Pentagon Sends Six Detainees from Guantanamo Bay to Uruguay

The United States government announced on Sunday that it transferred six of its Guantanamo Bay detainees held for more than 12 years to the South American country of Uruguay to be resettled as refugees.

All of the six men were detained as alleged militants with al-Qaeda ties, but were never charged with any crimes.

A statement from the Pentagon on Sunday identified the men as one Palestinian, one Tunisian and four Syrians.

The six are the first prisoners from Cuba’s Guantanamo Bay to be sent to a country in South America.

This release lowers the total still being held in Cuba at the U.S. base to just 136. The number of prisoners has not been that low since the camp opened in January of 2002.

The government of the U.S. has said the men do not pose any threat, but are not allowed to go back to their countries of origin.

An envoy of the State Department said the U.S. was grateful to the country of Uruguay and its president for the important humanitarian gesture.

Uruguay agreed to accept the six men this past January, but Pentagon officials did not notify the Congress until July of its intent to have the men transferred to Uruguay.

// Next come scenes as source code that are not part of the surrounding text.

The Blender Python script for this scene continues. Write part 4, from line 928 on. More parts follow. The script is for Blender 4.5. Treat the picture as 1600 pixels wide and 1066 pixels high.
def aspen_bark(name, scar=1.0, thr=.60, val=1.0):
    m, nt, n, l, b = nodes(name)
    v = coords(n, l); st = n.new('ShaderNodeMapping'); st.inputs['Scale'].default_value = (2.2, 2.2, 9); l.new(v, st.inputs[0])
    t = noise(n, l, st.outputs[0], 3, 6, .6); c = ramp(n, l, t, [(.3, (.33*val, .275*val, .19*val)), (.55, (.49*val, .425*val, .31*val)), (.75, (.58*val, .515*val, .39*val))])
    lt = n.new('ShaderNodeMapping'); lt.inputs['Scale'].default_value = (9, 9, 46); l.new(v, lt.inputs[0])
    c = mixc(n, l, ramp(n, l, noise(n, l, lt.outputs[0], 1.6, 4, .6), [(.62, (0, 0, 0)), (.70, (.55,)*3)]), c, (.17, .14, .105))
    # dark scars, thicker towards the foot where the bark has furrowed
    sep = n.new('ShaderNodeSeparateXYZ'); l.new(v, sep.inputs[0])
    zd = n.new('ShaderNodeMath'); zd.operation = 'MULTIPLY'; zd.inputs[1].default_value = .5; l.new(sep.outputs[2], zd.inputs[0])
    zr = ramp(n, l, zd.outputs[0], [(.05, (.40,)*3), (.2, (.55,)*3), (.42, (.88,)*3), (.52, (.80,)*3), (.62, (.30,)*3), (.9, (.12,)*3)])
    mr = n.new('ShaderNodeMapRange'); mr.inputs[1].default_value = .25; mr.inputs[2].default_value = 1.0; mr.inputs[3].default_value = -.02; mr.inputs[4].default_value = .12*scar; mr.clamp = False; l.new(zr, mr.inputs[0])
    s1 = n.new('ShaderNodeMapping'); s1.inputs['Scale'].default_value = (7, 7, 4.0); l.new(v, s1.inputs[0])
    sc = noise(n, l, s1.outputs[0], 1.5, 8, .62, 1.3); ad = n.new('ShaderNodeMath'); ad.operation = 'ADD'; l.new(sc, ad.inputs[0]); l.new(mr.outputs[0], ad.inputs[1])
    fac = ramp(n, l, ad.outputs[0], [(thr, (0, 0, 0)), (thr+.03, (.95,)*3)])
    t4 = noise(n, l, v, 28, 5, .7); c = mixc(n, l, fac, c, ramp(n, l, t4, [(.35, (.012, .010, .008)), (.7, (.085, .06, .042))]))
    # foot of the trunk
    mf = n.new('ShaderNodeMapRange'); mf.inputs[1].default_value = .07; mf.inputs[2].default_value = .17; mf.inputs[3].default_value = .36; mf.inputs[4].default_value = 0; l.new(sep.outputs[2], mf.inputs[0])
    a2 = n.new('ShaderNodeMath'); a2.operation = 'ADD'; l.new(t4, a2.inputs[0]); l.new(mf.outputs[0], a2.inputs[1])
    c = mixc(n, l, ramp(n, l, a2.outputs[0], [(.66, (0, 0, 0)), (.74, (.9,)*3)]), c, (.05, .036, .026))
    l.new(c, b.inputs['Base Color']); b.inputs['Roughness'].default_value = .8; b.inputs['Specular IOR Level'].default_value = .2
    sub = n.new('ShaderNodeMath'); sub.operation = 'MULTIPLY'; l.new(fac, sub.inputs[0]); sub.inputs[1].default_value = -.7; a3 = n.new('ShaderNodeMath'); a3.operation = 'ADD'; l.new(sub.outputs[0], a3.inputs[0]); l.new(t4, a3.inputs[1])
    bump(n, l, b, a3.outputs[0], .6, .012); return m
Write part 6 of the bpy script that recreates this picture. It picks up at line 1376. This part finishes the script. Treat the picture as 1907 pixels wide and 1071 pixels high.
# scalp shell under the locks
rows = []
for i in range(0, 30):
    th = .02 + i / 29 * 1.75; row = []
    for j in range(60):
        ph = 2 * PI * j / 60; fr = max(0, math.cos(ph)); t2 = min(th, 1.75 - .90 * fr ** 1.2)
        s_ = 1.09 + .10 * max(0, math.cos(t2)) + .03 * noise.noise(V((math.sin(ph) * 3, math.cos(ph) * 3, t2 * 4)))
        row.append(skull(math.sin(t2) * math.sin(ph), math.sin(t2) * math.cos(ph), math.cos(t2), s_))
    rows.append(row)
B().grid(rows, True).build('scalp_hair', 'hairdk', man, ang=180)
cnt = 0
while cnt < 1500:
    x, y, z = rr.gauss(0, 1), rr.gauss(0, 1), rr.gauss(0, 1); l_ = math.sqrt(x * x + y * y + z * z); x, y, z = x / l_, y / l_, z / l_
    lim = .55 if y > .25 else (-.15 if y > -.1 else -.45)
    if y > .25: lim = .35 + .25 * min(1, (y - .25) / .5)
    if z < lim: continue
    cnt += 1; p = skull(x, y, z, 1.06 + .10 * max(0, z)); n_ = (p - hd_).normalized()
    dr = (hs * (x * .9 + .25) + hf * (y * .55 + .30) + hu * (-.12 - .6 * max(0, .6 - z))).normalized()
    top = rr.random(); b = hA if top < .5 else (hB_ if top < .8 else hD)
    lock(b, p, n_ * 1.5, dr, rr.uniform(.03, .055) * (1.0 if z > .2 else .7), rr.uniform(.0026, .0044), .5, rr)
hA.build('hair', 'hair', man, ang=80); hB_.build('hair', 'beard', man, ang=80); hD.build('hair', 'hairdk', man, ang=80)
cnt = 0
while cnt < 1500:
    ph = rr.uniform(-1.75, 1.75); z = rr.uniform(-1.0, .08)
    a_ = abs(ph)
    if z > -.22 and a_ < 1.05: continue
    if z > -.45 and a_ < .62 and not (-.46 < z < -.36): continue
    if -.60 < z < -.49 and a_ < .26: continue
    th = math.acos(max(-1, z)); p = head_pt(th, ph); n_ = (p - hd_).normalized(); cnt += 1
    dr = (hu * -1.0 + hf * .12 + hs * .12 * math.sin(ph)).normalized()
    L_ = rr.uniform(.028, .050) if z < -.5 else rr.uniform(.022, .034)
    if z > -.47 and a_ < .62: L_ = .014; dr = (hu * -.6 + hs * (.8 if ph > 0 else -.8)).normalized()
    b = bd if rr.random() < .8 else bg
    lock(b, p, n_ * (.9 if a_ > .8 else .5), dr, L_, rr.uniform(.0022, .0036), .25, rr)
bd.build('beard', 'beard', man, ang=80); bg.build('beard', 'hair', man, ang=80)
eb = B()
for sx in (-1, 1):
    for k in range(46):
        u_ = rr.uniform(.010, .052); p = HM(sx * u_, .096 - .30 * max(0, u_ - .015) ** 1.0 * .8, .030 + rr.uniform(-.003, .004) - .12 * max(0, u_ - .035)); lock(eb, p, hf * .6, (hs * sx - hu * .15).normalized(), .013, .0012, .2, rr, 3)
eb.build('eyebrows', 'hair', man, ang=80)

One report says that the White House administration was frustrated that the transfer had taken so long placing the blame on the outgoing Secretary of Defense Chuck Hagel for not giving his approval of the mover earlier.

The transfer became delayed even further due to the October election for the presidency in Uruguay and the runoff in late November, when the pre-approved transfer became a presidential campaign issue.

Uruguay reiterated on Friday its willingness to accept the six detainees via a letter from President Jose Mujica to President Obama.

Obama pledged he would have the prison closed upon entering office but Congress blocked him. Congress banned the prisoners from being sent to the U.S. for any reason including for trial, and placed a number of restrictions on them being sent abroad.

The overseas restrictions have been eased and the United State has released to date 19 prisoners in 2014. More should be released by the end of this year.